Your goal: Set down exactly, please, each line from the one containing "Generate a Blender" through the one containing "w.node_tree.nodes['Background'].inputs[1].default_value = .10", both lines included, and no other line.
▽
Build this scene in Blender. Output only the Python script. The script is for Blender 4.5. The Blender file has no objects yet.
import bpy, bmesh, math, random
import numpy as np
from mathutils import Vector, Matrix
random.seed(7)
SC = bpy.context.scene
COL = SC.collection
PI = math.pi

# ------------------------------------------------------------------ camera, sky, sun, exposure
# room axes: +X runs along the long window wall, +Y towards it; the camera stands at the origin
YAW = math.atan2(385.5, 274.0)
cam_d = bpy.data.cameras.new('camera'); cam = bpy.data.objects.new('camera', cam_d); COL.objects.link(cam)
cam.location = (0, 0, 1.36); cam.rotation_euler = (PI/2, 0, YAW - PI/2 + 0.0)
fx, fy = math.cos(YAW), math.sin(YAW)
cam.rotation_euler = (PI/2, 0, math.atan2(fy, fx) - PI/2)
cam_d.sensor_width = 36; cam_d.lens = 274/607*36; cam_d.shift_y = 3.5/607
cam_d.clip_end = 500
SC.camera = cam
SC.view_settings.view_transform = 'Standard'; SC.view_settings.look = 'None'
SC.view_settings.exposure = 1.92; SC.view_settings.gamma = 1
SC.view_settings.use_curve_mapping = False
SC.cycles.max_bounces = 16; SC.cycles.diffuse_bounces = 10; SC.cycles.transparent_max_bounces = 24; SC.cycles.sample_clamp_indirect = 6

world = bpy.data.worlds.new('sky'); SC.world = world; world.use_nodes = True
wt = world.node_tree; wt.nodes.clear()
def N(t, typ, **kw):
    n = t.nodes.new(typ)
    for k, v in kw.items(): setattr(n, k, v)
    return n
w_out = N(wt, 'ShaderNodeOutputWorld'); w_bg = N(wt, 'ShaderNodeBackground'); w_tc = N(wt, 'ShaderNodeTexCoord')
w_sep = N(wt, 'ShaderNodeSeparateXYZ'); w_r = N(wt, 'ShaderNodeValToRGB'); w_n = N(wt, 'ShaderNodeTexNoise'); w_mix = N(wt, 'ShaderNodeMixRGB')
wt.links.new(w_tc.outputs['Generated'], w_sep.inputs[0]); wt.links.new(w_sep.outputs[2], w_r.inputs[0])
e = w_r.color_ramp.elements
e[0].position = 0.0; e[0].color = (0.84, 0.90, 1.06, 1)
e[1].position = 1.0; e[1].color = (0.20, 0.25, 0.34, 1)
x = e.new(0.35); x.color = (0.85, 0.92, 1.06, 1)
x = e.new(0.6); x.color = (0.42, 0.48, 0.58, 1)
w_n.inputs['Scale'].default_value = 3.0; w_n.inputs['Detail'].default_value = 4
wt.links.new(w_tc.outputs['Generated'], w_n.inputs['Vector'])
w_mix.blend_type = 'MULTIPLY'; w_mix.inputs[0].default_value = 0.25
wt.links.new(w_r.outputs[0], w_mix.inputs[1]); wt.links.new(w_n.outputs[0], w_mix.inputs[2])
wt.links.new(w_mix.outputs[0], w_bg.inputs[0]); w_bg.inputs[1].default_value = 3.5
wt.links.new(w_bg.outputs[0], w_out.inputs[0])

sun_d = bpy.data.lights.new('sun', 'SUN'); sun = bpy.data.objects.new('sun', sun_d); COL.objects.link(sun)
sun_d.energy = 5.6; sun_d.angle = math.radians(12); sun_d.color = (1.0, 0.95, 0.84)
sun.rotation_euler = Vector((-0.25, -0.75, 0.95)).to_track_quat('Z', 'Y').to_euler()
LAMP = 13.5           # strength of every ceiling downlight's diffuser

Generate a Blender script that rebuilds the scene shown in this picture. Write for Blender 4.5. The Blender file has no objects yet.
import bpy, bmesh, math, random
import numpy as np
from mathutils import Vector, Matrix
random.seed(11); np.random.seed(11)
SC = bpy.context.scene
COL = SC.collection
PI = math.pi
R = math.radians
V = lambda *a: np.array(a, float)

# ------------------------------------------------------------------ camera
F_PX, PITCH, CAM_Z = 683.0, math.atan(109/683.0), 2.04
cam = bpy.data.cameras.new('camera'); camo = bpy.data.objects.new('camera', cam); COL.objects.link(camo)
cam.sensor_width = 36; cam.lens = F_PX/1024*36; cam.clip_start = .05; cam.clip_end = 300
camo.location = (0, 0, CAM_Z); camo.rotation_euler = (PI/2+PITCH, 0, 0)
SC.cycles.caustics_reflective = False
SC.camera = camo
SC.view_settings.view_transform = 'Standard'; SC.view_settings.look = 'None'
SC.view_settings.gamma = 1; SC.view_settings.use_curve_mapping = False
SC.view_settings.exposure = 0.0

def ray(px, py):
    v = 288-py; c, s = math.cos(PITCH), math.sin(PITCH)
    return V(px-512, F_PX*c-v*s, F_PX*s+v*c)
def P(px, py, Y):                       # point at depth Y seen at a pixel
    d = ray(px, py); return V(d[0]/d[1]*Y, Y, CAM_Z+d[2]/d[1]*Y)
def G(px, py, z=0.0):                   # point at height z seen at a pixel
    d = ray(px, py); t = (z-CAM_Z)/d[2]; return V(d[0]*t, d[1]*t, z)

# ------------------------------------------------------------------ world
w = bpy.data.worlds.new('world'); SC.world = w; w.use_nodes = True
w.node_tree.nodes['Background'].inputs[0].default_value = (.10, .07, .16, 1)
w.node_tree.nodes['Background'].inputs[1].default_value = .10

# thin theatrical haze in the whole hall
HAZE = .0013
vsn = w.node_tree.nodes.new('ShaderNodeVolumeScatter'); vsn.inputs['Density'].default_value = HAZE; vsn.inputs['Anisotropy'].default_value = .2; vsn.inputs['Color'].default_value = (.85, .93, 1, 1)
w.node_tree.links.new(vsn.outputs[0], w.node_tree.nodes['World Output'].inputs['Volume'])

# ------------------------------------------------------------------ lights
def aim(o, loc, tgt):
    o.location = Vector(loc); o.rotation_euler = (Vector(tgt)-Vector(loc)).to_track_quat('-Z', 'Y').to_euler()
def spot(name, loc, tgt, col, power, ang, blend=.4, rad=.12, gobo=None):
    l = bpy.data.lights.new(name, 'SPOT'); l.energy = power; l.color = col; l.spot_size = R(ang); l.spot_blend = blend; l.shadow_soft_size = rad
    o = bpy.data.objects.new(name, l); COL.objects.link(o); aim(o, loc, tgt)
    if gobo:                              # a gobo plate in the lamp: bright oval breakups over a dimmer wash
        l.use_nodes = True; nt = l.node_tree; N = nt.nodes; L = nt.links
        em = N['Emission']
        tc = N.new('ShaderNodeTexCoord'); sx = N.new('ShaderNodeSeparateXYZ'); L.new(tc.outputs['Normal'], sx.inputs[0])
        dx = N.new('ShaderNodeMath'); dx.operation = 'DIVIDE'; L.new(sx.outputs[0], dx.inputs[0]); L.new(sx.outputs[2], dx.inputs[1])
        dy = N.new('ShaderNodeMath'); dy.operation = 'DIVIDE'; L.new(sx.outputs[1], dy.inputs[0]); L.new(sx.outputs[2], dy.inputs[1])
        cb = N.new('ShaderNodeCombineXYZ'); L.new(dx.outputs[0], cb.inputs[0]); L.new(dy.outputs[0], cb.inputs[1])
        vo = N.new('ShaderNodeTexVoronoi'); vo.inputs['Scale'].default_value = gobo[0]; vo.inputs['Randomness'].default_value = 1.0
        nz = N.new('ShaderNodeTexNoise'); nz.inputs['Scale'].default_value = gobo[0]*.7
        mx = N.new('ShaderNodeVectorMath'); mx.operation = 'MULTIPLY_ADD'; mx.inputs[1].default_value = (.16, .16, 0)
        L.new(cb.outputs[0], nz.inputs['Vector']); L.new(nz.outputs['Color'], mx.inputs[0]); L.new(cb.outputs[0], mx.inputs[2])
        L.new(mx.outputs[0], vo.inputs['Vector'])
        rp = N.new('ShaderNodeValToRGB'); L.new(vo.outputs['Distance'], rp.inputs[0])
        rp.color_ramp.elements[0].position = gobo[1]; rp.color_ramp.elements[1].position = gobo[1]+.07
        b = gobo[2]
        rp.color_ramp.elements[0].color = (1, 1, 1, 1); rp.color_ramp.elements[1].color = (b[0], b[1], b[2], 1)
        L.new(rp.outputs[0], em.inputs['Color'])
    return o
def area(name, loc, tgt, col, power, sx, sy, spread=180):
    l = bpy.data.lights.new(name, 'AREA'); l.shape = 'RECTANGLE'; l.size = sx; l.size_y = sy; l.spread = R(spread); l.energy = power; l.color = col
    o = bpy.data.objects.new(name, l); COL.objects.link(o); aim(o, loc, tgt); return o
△
Result:
Generate a Blender script that rebuilds the scene shown in this picture. Write for Blender 4.5. The Blender file has no objects yet.
import bpy, bmesh, math, random
import numpy as np
from mathutils import Vector, Matrix
random.seed(11); np.random.seed(11)
SC = bpy.context.scene
COL = SC.collection
PI = math.pi
R = math.radians
V = lambda *a: np.array(a, float)

# ------------------------------------------------------------------ camera
F_PX, PITCH, CAM_Z = 683.0, math.atan(109/683.0), 2.04
cam = bpy.data.cameras.new('camera'); camo = bpy.data.objects.new('camera', cam); COL.objects.link(camo)
cam.sensor_width = 36; cam.lens = F_PX/1024*36; cam.clip_start = .05; cam.clip_end = 300
camo.location = (0, 0, CAM_Z); camo.rotation_euler = (PI/2+PITCH, 0, 0)
SC.cycles.caustics_reflective = False
SC.camera = camo
SC.view_settings.view_transform = 'Standard'; SC.view_settings.look = 'None'
SC.view_settings.gamma = 1; SC.view_settings.use_curve_mapping = False
SC.view_settings.exposure = 0.0

def ray(px, py):
    v = 288-py; c, s = math.cos(PITCH), math.sin(PITCH)
    return V(px-512, F_PX*c-v*s, F_PX*s+v*c)
def P(px, py, Y):                       # point at depth Y seen at a pixel
    d = ray(px, py); return V(d[0]/d[1]*Y, Y, CAM_Z+d[2]/d[1]*Y)
def G(px, py, z=0.0):                   # point at height z seen at a pixel
    d = ray(px, py); t = (z-CAM_Z)/d[2]; return V(d[0]*t, d[1]*t, z)

# ------------------------------------------------------------------ world
w = bpy.data.worlds.new('world'); SC.world = w; w.use_nodes = True
w.node_tree.nodes['Background'].inputs[0].default_value = (.10, .07, .16, 1)
w.node_tree.nodes['Background'].inputs[1].default_value = .10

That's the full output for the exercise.